_PROBLEM_:
Below are records to transcribe exactly, without their pictures.

----------

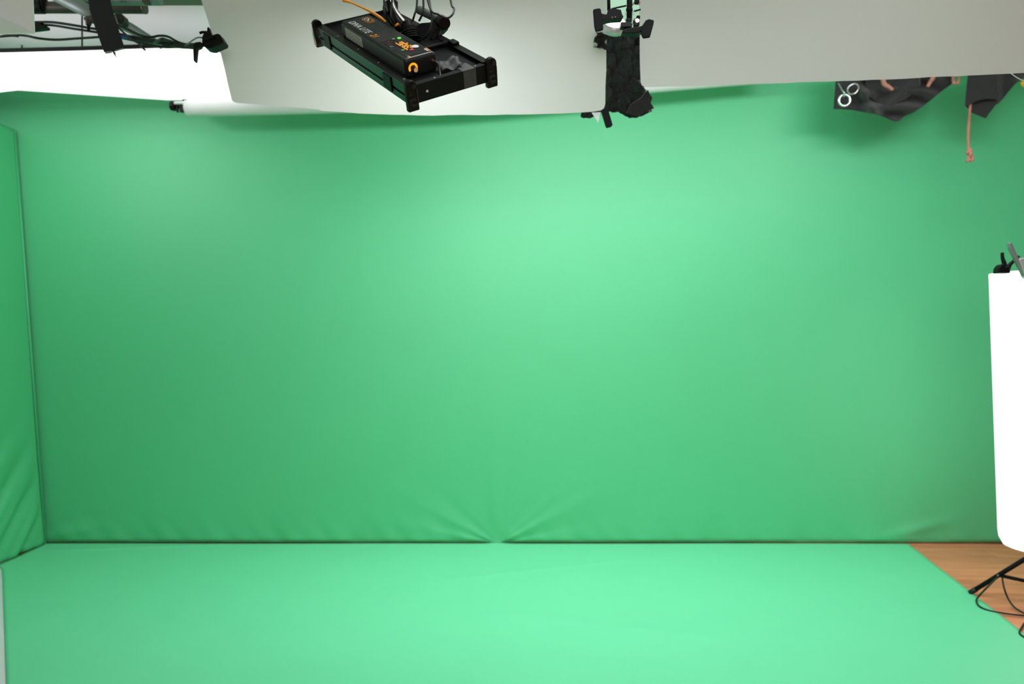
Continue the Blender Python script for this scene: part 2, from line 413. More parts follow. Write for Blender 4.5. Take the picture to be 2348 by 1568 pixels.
bm = bmesh.new(); rod(bm, (L_, .056, -.026), (L_ + .0015, .056, -.026), .0035, n=14); obj('rivet', bm, WHINK, e2)
# corner brackets
def bracket(u, v, su):
    bm = bmesh.new(); w = .034; z0, z1 = -.068, .018; pts = []
    for i in range(9):
        a = math.pi * i / 8; pts.append((v + w / 2 * math.cos(a), z1 - w / 2 + w / 2 * math.sin(a)))
    pts = [(v + w / 2, z0)] + pts + [(v - w / 2, z0)]
    P3d = [Vector((u, a, b)) for a, b in pts]
    prism(bm, P3d, (su * .016, 0, 0))
    o = obj('corner_bracket', bm, PLAST, lp, bevel=.0025)
    bm = bmesh.new(); uu = u + su * .016
    for dz, rr in ((z1 - .018 - .068 + .068, .0065),): rod(bm, (uu - su * .001, v + .006, z1 - .016), (uu + su * .003, v + .006, z1 - .016), rr, n=16)
    rod(bm, (uu - su * .001, v - .006, z1 - .037), (uu + su * .002, v - .006, z1 - .037), .004, n=12)
    box(bm, (uu, v - .002, z1 - .052), (.004, .022, .008)); box(bm, (uu, v + .002, z1 - .068), (.004, .018, .008)); box(bm, (uu, v - .008, z1 - .06), (.003, .005, .014))
    obj('bracket_relief', bm, SHELL, o, bevel=.0008)
    bm = bmesh.new(); box(bm, (uu + su * .0005, v + .0145, (z0 + z1) / 2 - .01), (.003, .002, .056)); obj('bracket_lip', bm, ANOD, o)
    return o
bracket(L_ - .006, .005, 1); bracket(L_ - .006, W_ - .008, 1); bracket(.006, .005, -1); bracket(.006, W_ - .008, -1)
lb('bracket_strap', (-.002, -.013, -.026), (.012, .003, .07), CHROME)
# screws along the flanges
for u in (.15, .30, .44, .60): 
    bm = bmesh.new(); rod(bm, (u, .014, .002), (u, .014, .0035), .003, n=10); obj('screw', bm, ALU, lp)
for v in (.09, .225):
    bm = bmesh.new(); rod(bm, (L_ - .012, v, -.003), (L_ - .012, v, 0), .003, n=10); obj('screw', bm, ALU, lp)
lb('end_flange', (L_ - .014, W_ / 2, -.0035), (.02, W_ - .03, .003), BLACK)
# controller box
cu0, cu1, cv0, cv1, cz0, cz1 = .141, .575, .034, .137, -.011, .043
cb = lb('controller_box', ((cu0 + cu1) / 2, (cv0 + cv1) / 2, (cz0 + cz1) / 2), (cu1 - cu0, cv1 - cv0, cz1 - cz0), SHELL, bevel=.010)
cb.modifiers['bevel'].segments = 4
def onbox(name, c, s, m, bevel=0): return lb(name, c, s, m, cb, bevel)
SIDEM = mat('mid_grey_side_cover', (.045, .048, .050), .45, metal=.2, noise=.08, nscale=40)
onbox('side_cover', ((cu0 + cu1) / 2, cv0 - .0002, .0145), (cu1 - cu0 - .012, .0012, .044), SIDEM, .0004)
for u_, z_ in ((.155, -.002), (.36, -.003), (.565, -.002)):
    bm = bmesh.new(); rod(bm, (u_, cv0 - .0004, z_), (u_, cv0 - .0018, z_), .0022, n=10); obj('side_screw', bm, PLAST, cb)
bm = bmesh.new(); r5 = random.Random(5)
for j in range(5):
    u = .182
    while u < .285:
        l = r5.choice([.006, .010, .016]); box(bm, (u + l / 2, cv0 - .0024, .005 + j * .0055), (l * .8, .0004, .0013)); u += l + .003
tag(obj('label_print', bm, GRIP, cb), kind='stuff')
onbox('side_label', (.235, cv0 - .0015, .016), (.12, .0012, .030), STICK)
onbox('control_panel', (.478, .087, cz1 + .0003), (.155, .078, .0012), PLAST)
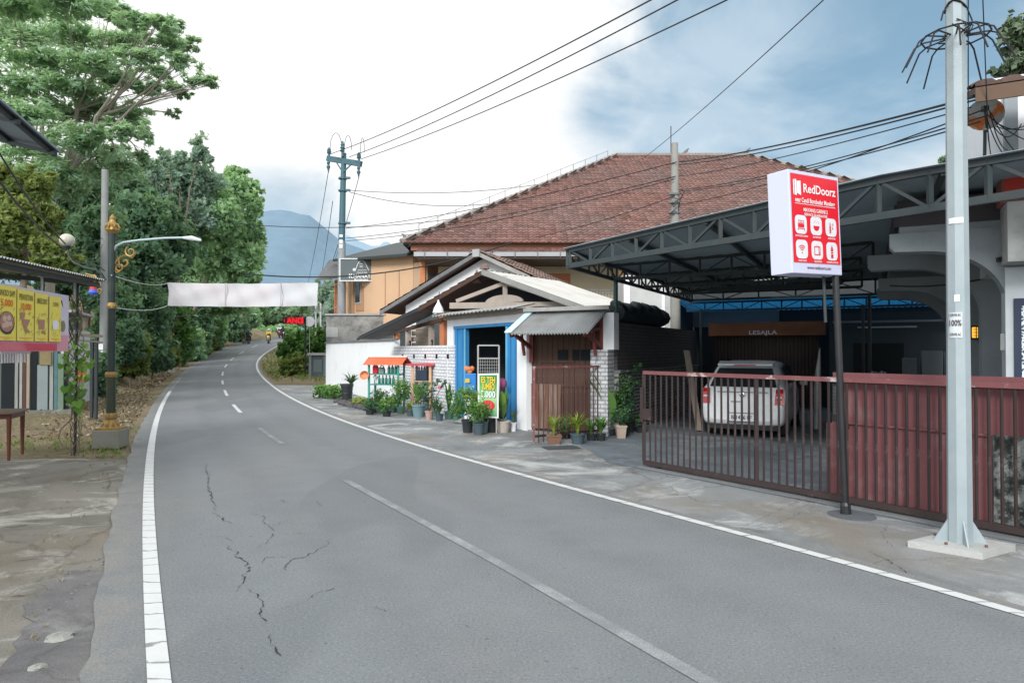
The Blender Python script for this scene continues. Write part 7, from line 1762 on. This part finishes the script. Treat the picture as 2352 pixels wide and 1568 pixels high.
for (q, lab) in (((395, 857), 'ornate street lamp half hidden by the bank, second of the row'), ((482, 809), 'ornate street lamp under the banner, third of the row'), ((560, 789), 'farthest ornate street lamp beside the dark motorcycle')):
    dup(sl_, G(*q), .1, lab)

# ================================================================== left concrete pole
lc = G(236, 912)
p_ = thing('utility_pole', 'grey concrete pole with small white notices behind the ornate lamp', 'utility pole', lc)
b = MB(); b.tube([lc, (lc.x + .02, lc.y, Zr(390, lc.y))], [.135, .115], 12); build(b, 'shaft', M('left_pole_grey', (.27, .285, .28), .9, .15, 3, .5, (.15, .16, .15), 2), p_, smooth=True)
for (y0, y1) in ((790, 803), (806, 812), (815, 822)):
    b = MB(); b.box((lc.x, lc.y - .135, (Zr(y0, lc.y) + Zr(y1, lc.y)) / 2), (.16, .02, Zr(y0, lc.y) - Zr(y1, lc.y))); build(b, 'notice', m_plast_w, p_)
cable('cable', 'upper thick black cable sagging from the left edge to the globe lamp', P(-60, 250, 7), P(150, 560, 11.5), .12, .012)
cable('cable', 'lower thick black cable sagging from the left edge to the globe lamp', P(-60, 335, 7), P(152, 575, 11.5), .12, .014)
cable('cable', 'thin wire from the concrete pole to the globe lamp arm', P(236, 560, lc.y), P(165, 596, 11.9), .3, .008)
cable('cable', 'thin wire from the left edge to the concrete pole', P(-40, 545, 14), P(236, 545, lc.y), .5, .01)

# ================================================================== food stall on the left
WS = FR((-6.25, 7.4), (-6.87, 10.6))
st = thing('food_stall', 'roadside food stall with a corrugated roof and a menu board under it', 'stall', WS.at(1.6, 1.5))
EL, ER = V(-5.75, 4.2, 2.86), P(243, 644, 11.35)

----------

_ANSWER TO THE EXERCISE_:
Continue the Blender Python script for this scene: part 2, from line 413. More parts follow. Write for Blender 4.5. Take the picture to be 2348 by 1568 pixels.
bm = bmesh.new(); rod(bm, (L_, .056, -.026), (L_ + .0015, .056, -.026), .0035, n=14); obj('rivet', bm, WHINK, e2)
# corner brackets
def bracket(u, v, su):
    bm = bmesh.new(); w = .034; z0, z1 = -.068, .018; pts = []
    for i in range(9):
        a = math.pi * i / 8; pts.append((v + w / 2 * math.cos(a), z1 - w / 2 + w / 2 * math.sin(a)))
    pts = [(v + w / 2, z0)] + pts + [(v - w / 2, z0)]
    P3d = [Vector((u, a, b)) for a, b in pts]
    prism(bm, P3d, (su * .016, 0, 0))
    o = obj('corner_bracket', bm, PLAST, lp, bevel=.0025)
    bm = bmesh.new(); uu = u + su * .016
    for dz, rr in ((z1 - .018 - .068 + .068, .0065),): rod(bm, (uu - su * .001, v + .006, z1 - .016), (uu + su * .003, v + .006, z1 - .016), rr, n=16)
    rod(bm, (uu - su * .001, v - .006, z1 - .037), (uu + su * .002, v - .006, z1 - .037), .004, n=12)
    box(bm, (uu, v - .002, z1 - .052), (.004, .022, .008)); box(bm, (uu, v + .002, z1 - .068), (.004, .018, .008)); box(bm, (uu, v - .008, z1 - .06), (.003, .005, .014))
    obj('bracket_relief', bm, SHELL, o, bevel=.0008)
    bm = bmesh.new(); box(bm, (uu + su * .0005, v + .0145, (z0 + z1) / 2 - .01), (.003, .002, .056)); obj('bracket_lip', bm, ANOD, o)
    return o
bracket(L_ - .006, .005, 1); bracket(L_ - .006, W_ - .008, 1); bracket(.006, .005, -1); bracket(.006, W_ - .008, -1)
lb('bracket_strap', (-.002, -.013, -.026), (.012, .003, .07), CHROME)
# screws along the flanges
for u in (.15, .30, .44, .60): 
    bm = bmesh.new(); rod(bm, (u, .014, .002), (u, .014, .0035), .003, n=10); obj('screw', bm, ALU, lp)
for v in (.09, .225):
    bm = bmesh.new(); rod(bm, (L_ - .012, v, -.003), (L_ - .012, v, 0), .003, n=10); obj('screw', bm, ALU, lp)
lb('end_flange', (L_ - .014, W_ / 2, -.0035), (.02, W_ - .03, .003), BLACK)
# controller box
cu0, cu1, cv0, cv1, cz0, cz1 = .141, .575, .034, .137, -.011, .043
cb = lb('controller_box', ((cu0 + cu1) / 2, (cv0 + cv1) / 2, (cz0 + cz1) / 2), (cu1 - cu0, cv1 - cv0, cz1 - cz0), SHELL, bevel=.010)
cb.modifiers['bevel'].segments = 4
def onbox(name, c, s, m, bevel=0): return lb(name, c, s, m, cb, bevel)
SIDEM = mat('mid_grey_side_cover', (.045, .048, .050), .45, metal=.2, noise=.08, nscale=40)
onbox('side_cover', ((cu0 + cu1) / 2, cv0 - .0002, .0145), (cu1 - cu0 - .012, .0012, .044), SIDEM, .0004)
for u_, z_ in ((.155, -.002), (.36, -.003), (.565, -.002)):
    bm = bmesh.new(); rod(bm, (u_, cv0 - .0004, z_), (u_, cv0 - .0018, z_), .0022, n=10); obj('side_screw', bm, PLAST, cb)
bm = bmesh.new(); r5 = random.Random(5)
for j in range(5):
    u = .182
    while u < .285:
        l = r5.choice([.006, .010, .016]); box(bm, (u + l / 2, cv0 - .0024, .005 + j * .0055), (l * .8, .0004, .0013)); u += l + .003
tag(obj('label_print', bm, GRIP, cb), kind='stuff')
onbox('side_label', (.235, cv0 - .0015, .016), (.12, .0012, .030), STICK)
onbox('control_panel', (.478, .087, cz1 + .0003), (.155, .078, .0012), PLAST)
The Blender Python script for this scene continues. Write part 7, from line 1762 on. This part finishes the script. Treat the picture as 2352 pixels wide and 1568 pixels high.
for (q, lab) in (((395, 857), 'ornate street lamp half hidden by the bank, second of the row'), ((482, 809), 'ornate street lamp under the banner, third of the row'), ((560, 789), 'farthest ornate street lamp beside the dark motorcycle')):
    dup(sl_, G(*q), .1, lab)

# ================================================================== left concrete pole
lc = G(236, 912)
p_ = thing('utility_pole', 'grey concrete pole with small white notices behind the ornate lamp', 'utility pole', lc)
b = MB(); b.tube([lc, (lc.x + .02, lc.y, Zr(390, lc.y))], [.135, .115], 12); build(b, 'shaft', M('left_pole_grey', (.27, .285, .28), .9, .15, 3, .5, (.15, .16, .15), 2), p_, smooth=True)
for (y0, y1) in ((790, 803), (806, 812), (815, 822)):
    b = MB(); b.box((lc.x, lc.y - .135, (Zr(y0, lc.y) + Zr(y1, lc.y)) / 2), (.16, .02, Zr(y0, lc.y) - Zr(y1, lc.y))); build(b, 'notice', m_plast_w, p_)
cable('cable', 'upper thick black cable sagging from the left edge to the globe lamp', P(-60, 250, 7), P(150, 560, 11.5), .12, .012)
cable('cable', 'lower thick black cable sagging from the left edge to the globe lamp', P(-60, 335, 7), P(152, 575, 11.5), .12, .014)
cable('cable', 'thin wire from the concrete pole to the globe lamp arm', P(236, 560, lc.y), P(165, 596, 11.9), .3, .008)
cable('cable', 'thin wire from the left edge to the concrete pole', P(-40, 545, 14), P(236, 545, lc.y), .5, .01)

# ================================================================== food stall on the left
WS = FR((-6.25, 7.4), (-6.87, 10.6))
st = thing('food_stall', 'roadside food stall with a corrugated roof and a menu board under it', 'stall', WS.at(1.6, 1.5))
EL, ER = V(-5.75, 4.2, 2.86), P(243, 644, 11.35)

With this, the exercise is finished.